- **Work to do**
Give back the full material, exactly as it reads.

- **Source data**

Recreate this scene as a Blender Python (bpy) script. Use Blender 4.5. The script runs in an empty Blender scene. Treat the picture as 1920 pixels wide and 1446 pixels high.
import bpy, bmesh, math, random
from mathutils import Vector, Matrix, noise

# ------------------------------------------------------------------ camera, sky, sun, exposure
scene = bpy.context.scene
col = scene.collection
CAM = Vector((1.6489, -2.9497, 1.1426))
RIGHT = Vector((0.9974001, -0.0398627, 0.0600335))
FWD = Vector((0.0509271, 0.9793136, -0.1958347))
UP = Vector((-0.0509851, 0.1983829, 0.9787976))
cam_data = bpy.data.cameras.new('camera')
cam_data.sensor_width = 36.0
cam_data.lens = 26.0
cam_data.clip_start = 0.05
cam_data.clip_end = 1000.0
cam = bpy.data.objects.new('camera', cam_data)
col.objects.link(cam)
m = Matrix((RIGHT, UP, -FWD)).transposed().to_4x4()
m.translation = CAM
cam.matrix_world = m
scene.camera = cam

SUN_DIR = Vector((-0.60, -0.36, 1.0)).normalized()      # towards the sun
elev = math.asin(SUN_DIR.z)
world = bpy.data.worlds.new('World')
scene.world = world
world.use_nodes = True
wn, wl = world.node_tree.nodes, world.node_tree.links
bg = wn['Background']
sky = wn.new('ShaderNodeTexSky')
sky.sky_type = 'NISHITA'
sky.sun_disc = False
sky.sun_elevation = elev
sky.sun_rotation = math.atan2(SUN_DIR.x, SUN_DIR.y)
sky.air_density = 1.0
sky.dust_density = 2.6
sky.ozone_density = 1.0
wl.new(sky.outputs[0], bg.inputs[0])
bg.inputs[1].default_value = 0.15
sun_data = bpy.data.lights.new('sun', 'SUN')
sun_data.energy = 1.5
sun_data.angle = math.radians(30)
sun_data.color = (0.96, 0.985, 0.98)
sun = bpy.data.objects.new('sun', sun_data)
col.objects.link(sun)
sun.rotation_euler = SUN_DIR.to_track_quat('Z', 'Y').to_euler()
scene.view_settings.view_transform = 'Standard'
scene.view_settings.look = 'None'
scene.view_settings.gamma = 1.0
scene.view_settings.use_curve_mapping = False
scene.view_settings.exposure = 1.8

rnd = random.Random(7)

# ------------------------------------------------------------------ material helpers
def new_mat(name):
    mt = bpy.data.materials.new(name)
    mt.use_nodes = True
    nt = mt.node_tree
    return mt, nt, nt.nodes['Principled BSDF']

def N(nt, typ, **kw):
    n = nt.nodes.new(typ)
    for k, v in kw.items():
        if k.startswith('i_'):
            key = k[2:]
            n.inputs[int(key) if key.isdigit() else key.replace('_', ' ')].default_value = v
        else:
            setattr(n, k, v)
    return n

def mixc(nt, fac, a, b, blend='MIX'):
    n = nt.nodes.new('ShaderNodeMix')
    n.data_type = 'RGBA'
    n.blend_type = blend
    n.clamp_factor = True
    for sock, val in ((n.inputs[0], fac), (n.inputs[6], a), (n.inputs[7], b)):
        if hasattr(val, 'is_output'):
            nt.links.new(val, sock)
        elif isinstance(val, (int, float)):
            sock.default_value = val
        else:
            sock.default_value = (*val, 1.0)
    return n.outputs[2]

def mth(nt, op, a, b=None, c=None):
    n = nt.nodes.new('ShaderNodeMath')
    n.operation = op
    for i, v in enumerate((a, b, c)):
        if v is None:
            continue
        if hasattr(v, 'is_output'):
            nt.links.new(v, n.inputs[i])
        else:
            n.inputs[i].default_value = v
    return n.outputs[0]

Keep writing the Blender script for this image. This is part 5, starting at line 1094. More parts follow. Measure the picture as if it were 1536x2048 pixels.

- **Problem solution**
Recreate this scene as a Blender Python (bpy) script. Use Blender 4.5. The script runs in an empty Blender scene. Treat the picture as 1920 pixels wide and 1446 pixels high.
import bpy, bmesh, math, random
from mathutils import Vector, Matrix, noise

# ------------------------------------------------------------------ camera, sky, sun, exposure
scene = bpy.context.scene
col = scene.collection
CAM = Vector((1.6489, -2.9497, 1.1426))
RIGHT = Vector((0.9974001, -0.0398627, 0.0600335))
FWD = Vector((0.0509271, 0.9793136, -0.1958347))
UP = Vector((-0.0509851, 0.1983829, 0.9787976))
cam_data = bpy.data.cameras.new('camera')
cam_data.sensor_width = 36.0
cam_data.lens = 26.0
cam_data.clip_start = 0.05
cam_data.clip_end = 1000.0
cam = bpy.data.objects.new('camera', cam_data)
col.objects.link(cam)
m = Matrix((RIGHT, UP, -FWD)).transposed().to_4x4()
m.translation = CAM
cam.matrix_world = m
scene.camera = cam

SUN_DIR = Vector((-0.60, -0.36, 1.0)).normalized()      # towards the sun
elev = math.asin(SUN_DIR.z)
world = bpy.data.worlds.new('World')
scene.world = world
world.use_nodes = True
wn, wl = world.node_tree.nodes, world.node_tree.links
bg = wn['Background']
sky = wn.new('ShaderNodeTexSky')
sky.sky_type = 'NISHITA'
sky.sun_disc = False
sky.sun_elevation = elev
sky.sun_rotation = math.atan2(SUN_DIR.x, SUN_DIR.y)
sky.air_density = 1.0
sky.dust_density = 2.6
sky.ozone_density = 1.0
wl.new(sky.outputs[0], bg.inputs[0])
bg.inputs[1].default_value = 0.15
sun_data = bpy.data.lights.new('sun', 'SUN')
sun_data.energy = 1.5
sun_data.angle = math.radians(30)
sun_data.color = (0.96, 0.985, 0.98)
sun = bpy.data.objects.new('sun', sun_data)
col.objects.link(sun)
sun.rotation_euler = SUN_DIR.to_track_quat('Z', 'Y').to_euler()
scene.view_settings.view_transform = 'Standard'
scene.view_settings.look = 'None'
scene.view_settings.gamma = 1.0
scene.view_settings.use_curve_mapping = False
scene.view_settings.exposure = 1.8

rnd = random.Random(7)

# ------------------------------------------------------------------ material helpers
def new_mat(name):
    mt = bpy.data.materials.new(name)
    mt.use_nodes = True
    nt = mt.node_tree
    return mt, nt, nt.nodes['Principled BSDF']

def N(nt, typ, **kw):
    n = nt.nodes.new(typ)
    for k, v in kw.items():
        if k.startswith('i_'):
            key = k[2:]
            n.inputs[int(key) if key.isdigit() else key.replace('_', ' ')].default_value = v
        else:
            setattr(n, k, v)
    return n

def mixc(nt, fac, a, b, blend='MIX'):
    n = nt.nodes.new('ShaderNodeMix')
    n.data_type = 'RGBA'
    n.blend_type = blend
    n.clamp_factor = True
    for sock, val in ((n.inputs[0], fac), (n.inputs[6], a), (n.inputs[7], b)):
        if hasattr(val, 'is_output'):
            nt.links.new(val, sock)
        elif isinstance(val, (int, float)):
            sock.default_value = val
        else:
            sock.default_value = (*val, 1.0)
    return n.outputs[2]

def mth(nt, op, a, b=None, c=None):
    n = nt.nodes.new('ShaderNodeMath')
    n.operation = op
    for i, v in enumerate((a, b, c)):
        if v is None:
            continue
        if hasattr(v, 'is_output'):
            nt.links.new(v, n.inputs[i])
        else:
            n.inputs[i].default_value = v
    return n.outputs[0]

Keep writing the Blender script for this image. This is part 5, starting at line 1094. More parts follow. Measure the picture as if it were 1536x2048 pixels.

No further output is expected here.